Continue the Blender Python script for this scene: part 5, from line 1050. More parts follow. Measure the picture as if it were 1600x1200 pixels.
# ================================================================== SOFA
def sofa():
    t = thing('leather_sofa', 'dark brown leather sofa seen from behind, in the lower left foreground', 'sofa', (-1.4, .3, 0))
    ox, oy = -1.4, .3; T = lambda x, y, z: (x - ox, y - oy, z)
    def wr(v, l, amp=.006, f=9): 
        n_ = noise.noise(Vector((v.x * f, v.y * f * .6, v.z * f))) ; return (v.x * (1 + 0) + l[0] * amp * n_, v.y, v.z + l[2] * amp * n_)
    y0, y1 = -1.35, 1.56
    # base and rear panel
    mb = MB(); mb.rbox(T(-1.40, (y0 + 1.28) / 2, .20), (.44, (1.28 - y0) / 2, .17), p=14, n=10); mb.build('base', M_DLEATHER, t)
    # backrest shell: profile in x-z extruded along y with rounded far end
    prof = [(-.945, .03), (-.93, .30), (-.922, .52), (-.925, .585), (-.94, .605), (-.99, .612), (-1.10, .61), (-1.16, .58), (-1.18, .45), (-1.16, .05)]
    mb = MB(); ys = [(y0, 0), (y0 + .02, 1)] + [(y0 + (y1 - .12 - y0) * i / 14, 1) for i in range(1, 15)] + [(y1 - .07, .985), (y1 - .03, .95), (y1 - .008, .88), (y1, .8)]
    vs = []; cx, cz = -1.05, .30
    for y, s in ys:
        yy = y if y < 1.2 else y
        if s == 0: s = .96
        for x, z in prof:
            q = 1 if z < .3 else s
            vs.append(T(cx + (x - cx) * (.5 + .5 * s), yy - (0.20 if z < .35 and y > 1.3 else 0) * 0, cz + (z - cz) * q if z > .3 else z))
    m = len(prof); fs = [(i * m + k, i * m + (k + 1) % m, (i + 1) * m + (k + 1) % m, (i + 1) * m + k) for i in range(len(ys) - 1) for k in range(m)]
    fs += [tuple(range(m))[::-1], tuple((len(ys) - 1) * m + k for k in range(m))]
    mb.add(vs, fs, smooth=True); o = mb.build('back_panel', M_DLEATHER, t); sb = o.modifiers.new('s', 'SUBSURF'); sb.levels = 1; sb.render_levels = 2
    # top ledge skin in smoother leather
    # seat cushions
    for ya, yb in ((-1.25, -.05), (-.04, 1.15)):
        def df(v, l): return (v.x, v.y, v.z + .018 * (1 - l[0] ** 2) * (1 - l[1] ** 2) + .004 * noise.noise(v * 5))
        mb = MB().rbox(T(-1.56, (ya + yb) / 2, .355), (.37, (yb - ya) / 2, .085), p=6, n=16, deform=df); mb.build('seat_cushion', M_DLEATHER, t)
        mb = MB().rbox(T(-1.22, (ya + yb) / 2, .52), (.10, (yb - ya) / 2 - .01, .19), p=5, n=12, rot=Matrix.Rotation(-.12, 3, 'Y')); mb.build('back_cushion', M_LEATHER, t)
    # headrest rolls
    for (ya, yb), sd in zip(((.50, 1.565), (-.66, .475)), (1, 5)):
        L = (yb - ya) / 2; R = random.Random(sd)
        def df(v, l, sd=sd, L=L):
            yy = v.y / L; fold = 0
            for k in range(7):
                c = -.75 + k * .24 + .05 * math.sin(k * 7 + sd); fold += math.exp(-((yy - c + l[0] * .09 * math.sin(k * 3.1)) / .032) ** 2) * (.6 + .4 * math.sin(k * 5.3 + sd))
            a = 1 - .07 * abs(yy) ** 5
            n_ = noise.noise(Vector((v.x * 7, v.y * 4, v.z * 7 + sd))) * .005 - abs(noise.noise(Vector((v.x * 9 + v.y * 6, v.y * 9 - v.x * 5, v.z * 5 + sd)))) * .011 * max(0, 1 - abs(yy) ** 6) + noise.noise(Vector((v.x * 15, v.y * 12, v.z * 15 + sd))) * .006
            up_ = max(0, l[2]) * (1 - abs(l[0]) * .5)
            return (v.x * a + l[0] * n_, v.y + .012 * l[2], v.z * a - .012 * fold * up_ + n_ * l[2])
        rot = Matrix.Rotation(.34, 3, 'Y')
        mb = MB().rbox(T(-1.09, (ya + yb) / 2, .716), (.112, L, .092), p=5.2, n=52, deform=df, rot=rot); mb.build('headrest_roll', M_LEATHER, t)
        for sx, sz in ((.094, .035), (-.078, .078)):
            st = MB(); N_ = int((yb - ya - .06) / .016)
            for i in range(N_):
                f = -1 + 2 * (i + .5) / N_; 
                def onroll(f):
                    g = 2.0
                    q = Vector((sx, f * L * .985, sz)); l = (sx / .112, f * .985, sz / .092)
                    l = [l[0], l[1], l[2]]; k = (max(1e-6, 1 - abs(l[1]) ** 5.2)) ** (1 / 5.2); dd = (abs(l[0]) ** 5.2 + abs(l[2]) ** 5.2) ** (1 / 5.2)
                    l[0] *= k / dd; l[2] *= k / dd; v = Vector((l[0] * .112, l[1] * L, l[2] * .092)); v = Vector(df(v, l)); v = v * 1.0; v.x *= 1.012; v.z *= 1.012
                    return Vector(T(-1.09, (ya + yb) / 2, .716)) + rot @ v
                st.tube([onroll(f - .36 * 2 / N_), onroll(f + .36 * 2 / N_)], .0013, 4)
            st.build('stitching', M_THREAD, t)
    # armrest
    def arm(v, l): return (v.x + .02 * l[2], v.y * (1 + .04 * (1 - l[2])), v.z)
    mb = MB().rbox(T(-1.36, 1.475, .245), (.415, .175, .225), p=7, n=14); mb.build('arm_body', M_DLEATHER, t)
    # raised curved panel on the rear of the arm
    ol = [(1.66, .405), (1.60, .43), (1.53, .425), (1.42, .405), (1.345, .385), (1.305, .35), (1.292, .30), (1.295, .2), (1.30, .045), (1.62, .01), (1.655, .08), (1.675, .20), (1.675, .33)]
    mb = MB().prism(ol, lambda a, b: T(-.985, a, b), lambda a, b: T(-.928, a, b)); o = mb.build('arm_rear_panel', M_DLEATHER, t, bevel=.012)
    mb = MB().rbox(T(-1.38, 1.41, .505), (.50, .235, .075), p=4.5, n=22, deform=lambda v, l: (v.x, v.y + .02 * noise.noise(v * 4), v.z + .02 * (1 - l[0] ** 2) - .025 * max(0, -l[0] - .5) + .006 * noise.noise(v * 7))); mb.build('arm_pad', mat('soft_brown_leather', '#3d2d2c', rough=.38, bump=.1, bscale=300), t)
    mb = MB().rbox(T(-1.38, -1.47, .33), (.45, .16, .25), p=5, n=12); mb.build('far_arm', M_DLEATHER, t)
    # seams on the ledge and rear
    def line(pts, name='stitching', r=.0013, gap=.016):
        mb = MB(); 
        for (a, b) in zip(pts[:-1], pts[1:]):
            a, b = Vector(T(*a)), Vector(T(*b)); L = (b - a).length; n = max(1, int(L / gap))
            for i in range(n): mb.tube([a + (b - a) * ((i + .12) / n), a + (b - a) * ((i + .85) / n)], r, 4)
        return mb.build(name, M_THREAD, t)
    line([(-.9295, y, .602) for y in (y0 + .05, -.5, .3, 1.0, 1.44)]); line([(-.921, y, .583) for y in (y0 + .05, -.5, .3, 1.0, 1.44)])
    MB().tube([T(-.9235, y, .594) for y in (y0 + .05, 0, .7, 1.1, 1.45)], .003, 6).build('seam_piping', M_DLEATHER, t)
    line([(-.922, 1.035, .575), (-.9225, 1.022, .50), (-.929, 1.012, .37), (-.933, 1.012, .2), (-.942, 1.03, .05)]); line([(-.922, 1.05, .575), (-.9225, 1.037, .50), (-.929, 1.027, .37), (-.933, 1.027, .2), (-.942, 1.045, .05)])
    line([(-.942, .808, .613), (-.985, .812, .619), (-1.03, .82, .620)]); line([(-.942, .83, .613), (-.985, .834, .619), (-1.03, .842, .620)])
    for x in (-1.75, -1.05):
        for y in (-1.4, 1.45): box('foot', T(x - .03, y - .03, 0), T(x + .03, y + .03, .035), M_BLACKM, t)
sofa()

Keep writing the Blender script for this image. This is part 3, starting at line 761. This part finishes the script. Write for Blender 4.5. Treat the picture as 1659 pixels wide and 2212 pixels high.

◆ WRITTEN TASK ◆
Report how many lines of the data hold the string "pixels"; give only the number.

◆ EXERCISE OUTPUT ◆
2